Ogni anno in 20 milioni entrano nei pronto soccorso. La media è di circa 55 mila pazienti al giorno. In questo periodo, dicono dalla società dell’emergenza Simeu, un caso su quattro (cioè 13.750) è legato al caldo. Visto che secondo le stime un accesso al pronto soccorso costa circa 250 euro, si arriva a quasi 3 milioni e 440 mila euro di spesa. A questa va aggiunta quella per il circa 10% dei pazienti che vengono ricoverati. Ogni giorno costano più o meno 400 euro, quindi circa mezzo milione di euro. Il totale è 4 milioni.

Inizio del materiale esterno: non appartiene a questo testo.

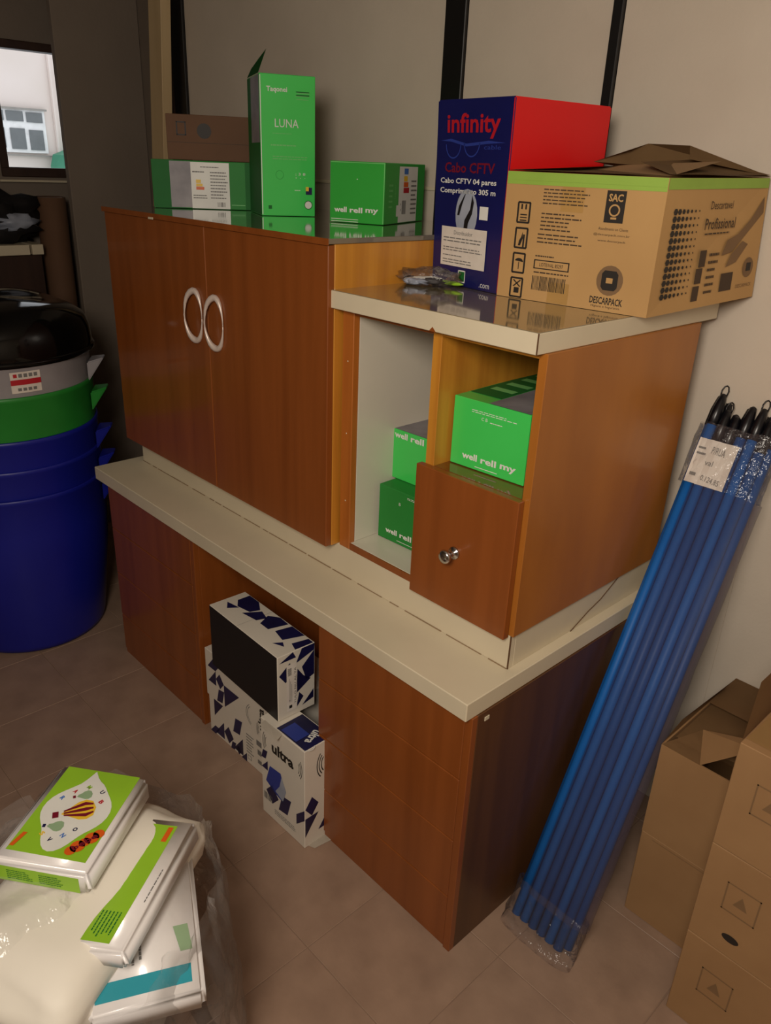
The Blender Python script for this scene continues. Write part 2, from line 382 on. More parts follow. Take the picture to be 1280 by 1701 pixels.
# ================================================================ LOW OPEN CABINET
X0, X1, Y0, ZB2 = -.605, -.022, .141, 1.4635
t = thing('open_cabinet', 'honey wood open cabinet with two compartments and a knob-fronted flap', 'cabinet', (X0, Y0, PB))
def lp(name, m, x0, y0, z0, x1, y1, z1, bev=.001, par=None): return box(name, m, par or t, (x0-X0, y0-Y0, z0-PB), (x1-X0, y1-Y0, z1-PB), bev)
B2 = .745
lp('side_panel', 'honey2', X1-.020, Y0, PB, X1, B2, ZB2)
lp('side_panel', 'honey', X0+.0005, Y0+.02, PB, X0+.016, B2, ZB2)
lp('stile', 'stile', X0+.001, Y0, PB, X0+.040, Y0+.0195, ZB2, .0015)
lp('side_lining', 'inner', X0+.0165, Y0+.0198, PB+.0185, X0+.040, B2-.02, ZB2-.001, .0005)
lp('bottom_panel', 'inner', X0+.017, Y0+.006, PB+.002, X1-.0205, B2-.015, PB+.018)
lp('bottom_edge', 'wood', X0+.041, Y0+.001, PB, -.322, Y0+.0055, PB+.018, .0005)
lp('back_panel', 'inner', X0+.041, B2-.014, PB+.0185, -.3145, B2-.004, ZB2-.001, .0005)
lp('back_panel', 'honey', -.285, B2-.014, PB+.0185, X1-.0205, B2-.004, ZB2-.001, .0005)
lp('divider', 'honey', -.313, Y0, PB+.0185, -.288, B2-.015, ZB2-.0005)
lp('top_rail', 'wood', X0+.041, Y0+.001, ZB2-.012, -.314, Y0+.018, ZB2-.0003, .0006)
lp('top_rail', 'honey', -.287, Y0+.001, ZB2-.012, X1-.0205, Y0+.018, ZB2-.0003, .0006)
lp('shelf', 'wood_gloss', -.287, Y0+.001, 1.149, X1-.0205, B2-.015, 1.1655)
fd = lp('door', 'wood_door', -.322, Y0-.0195, .842, -.034, Y0-.001, 1.166, .0015)
kn = bmesh.new(); kx0, kz0 = -.19-X0, .993-PB
tube(kn, [(kx0, -.0195, kz0), (kx0, -.024, kz0), (kx0, -.0245, kz0), (kx0, -.040, kz0), (kx0, -.042, kz0), (kx0, -.050, kz0), (kx0, -.056, kz0), (kx0, -.058, kz0)], [.015, .014, .007, .006, .012, .0165, .014, .004], 20)
kn_o = obj('knob', kn, 'chrome', fd, smooth=True); kn_o['label'] = 'chrome knob'

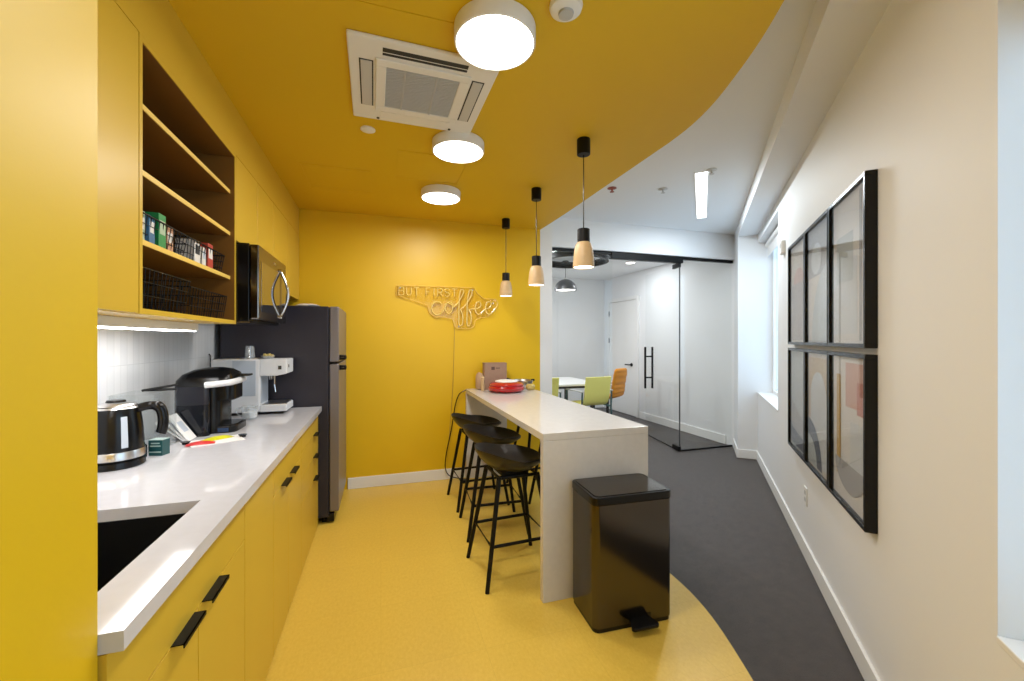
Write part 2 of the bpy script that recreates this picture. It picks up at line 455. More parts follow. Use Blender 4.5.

Per le imprese calo del fatturato al 10%
«Per attenuare l’impatto del caldo abbiamo deciso che gli operai si fermino ogni 40 minuti. E abbiamo comprato 25 mila bustine di sali minerali». Una spesa di 10 mila euro, spiega Francesco Turcato, che amministra alcune aziende del settore siderurgico tra cui Asg. Gli imprenditori stanno adottando misure di protezione per contenere gli effetti del caldo, spendendo di più per la refrigerazione e rimodulando i turni in orari meno caldi. Secondo un’indagine commissionata da Ener2Crowd all’Icsr le imprese spenderanno fino a 3,24 miliardi l’anno per gli effetti catastrofici dei cambiamenti climatici (ondate di calore, ma anche piogge torrenziali, inondazioni e frane). Il calcolo riguarda l’8% delle imprese maggiormente a rischio, che perderanno l’1,5% del fatturato, fino ad arrivare al 10% entro il 2050 in assenza di interventi di prevenzione. «Le maggiori spese sono dovute in parte all’aumento dei costi, – spiega Giorgio Mottironi, Cso di Ener2Crowd – per esempio in questi giorni i maggiori costi per l’aria condizionata, e in parte per far fronte ai danni causati dal caldo, o dalle alluvioni».